Question

If $u={\sin }^{-1}\left(\frac{y}{x}\right),$ then $\frac{\partial u}{\partial x}$ is equal to

• A. $\frac{-y}{(x^2+y^2)}$
• B. $\frac{x}{\surd (1–y^2)}$
• C. $\frac{-y}{\surd (x^2–y^2)}$
• D. $\frac{-y}{x\surd (x^2–y^2)}$

Answer 1

The correct option is D

$\frac{-y}{x\surd (x^2–y^2)}$

Explanation for the correct answer:

Finding the value of $\frac{\partial u}{\partial x}$:

Given,

$\begin{array}{rcl}u& =& {\sin }^{-1}\left(\frac{y}{x}\right)\end{array}$

Differentiate partially the above equation with respect to $x$.

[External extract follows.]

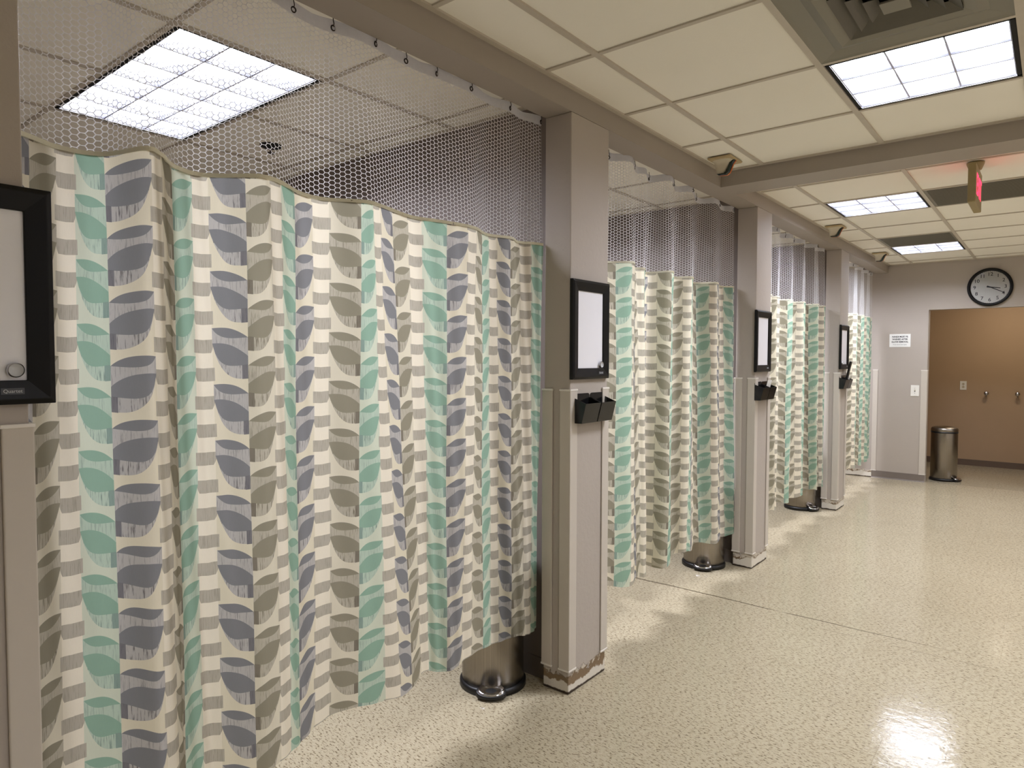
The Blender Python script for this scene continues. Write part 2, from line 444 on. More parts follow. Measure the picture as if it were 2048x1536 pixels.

$\begin{array}{rcl}\frac{\partial u}{\partial x}& =& \left(\frac{1}{\surd \left(1-{\left({\displaystyle \frac{y}{x}}\right)}^2\right)}\right)\times \left(\frac{-y}{x^2}\right)\\ & =& \left(\frac{x}{\surd (x^2–y^2)}\right)\times \left(\frac{-y}{x^2}\right)\\ & =& \left(\frac{-y}{\surd (x^2–y^2)}\right)\end{array}$

Hence, the correct option is D.